The husband of a woman who was fatally stabbed in Baltimore after she tried to give money to a woman in need has spoken out.
Maryland woman Jacquelyn Smith had asked her husband, Keith Smith, to pull over last week after she saw a female panhandler holding what appeared to be a baby along with a sign that read that she needed assistance.
“She was trying to help someone out,” Keith Smith told ABC. “I think the reality is, we forget about the times that we’re living in. You may have the best intentions on helping this person, but when you let a person get into your safe zone, you’re actually opening yourself up to whatever this person has intended for you.”
The incident took place in the Johnston Square neighborhood of East Baltimore at 12:30 a.m. after their daughter’s 28th birthday.
“It was drizzling, it was cold, wet and my wife, like any normal person, felt sorry for the baby, which turned out not to even be a baby,” he said of the incident. The woman’s “baby” may have been a doll, he said.
“It must have been like a stuffed animal or something wrapped in a blanket. From where we were, it looked like a baby and we thought it was a baby,” Smith recalled.
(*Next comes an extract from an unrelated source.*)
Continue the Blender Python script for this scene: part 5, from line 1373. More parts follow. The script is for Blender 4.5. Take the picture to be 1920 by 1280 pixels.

He said he saw a man standing next to the woman but it didn’t occur to him that they would try to rob them.
‘I Want Justice’
The murder, he said, is disheartening for a number of reasons.“For most people, the last thing you’re going to think about is that this person is about to take your life for a few dollars,” Keith Smith said.
The female suspect is in her 20s and around 5 feet tall with medium brown skin. The male accomplice is black, about 5 feet 10 inches tall. He has a medium build, was wearing a hoodie, and had a goatee.
“I just want justice. That’s it,” he said of the slaying. “I just want justice for my wife.”
Jacquelyn Smith worked as an electrical engineer at Aberdeen Proving Ground.
Baltimore police Commissioner Gary Tuggle described the killing “a heinous murder.” Officials don’t have any leads yet.
“They’re using this ruse as panhandlers to get the attention of their would-be victims,” Tuggle told the Sun. “We also want to caution the public about engaging with panhandlers and recognizing that not all of them have honest intent. Not all of them have real need.”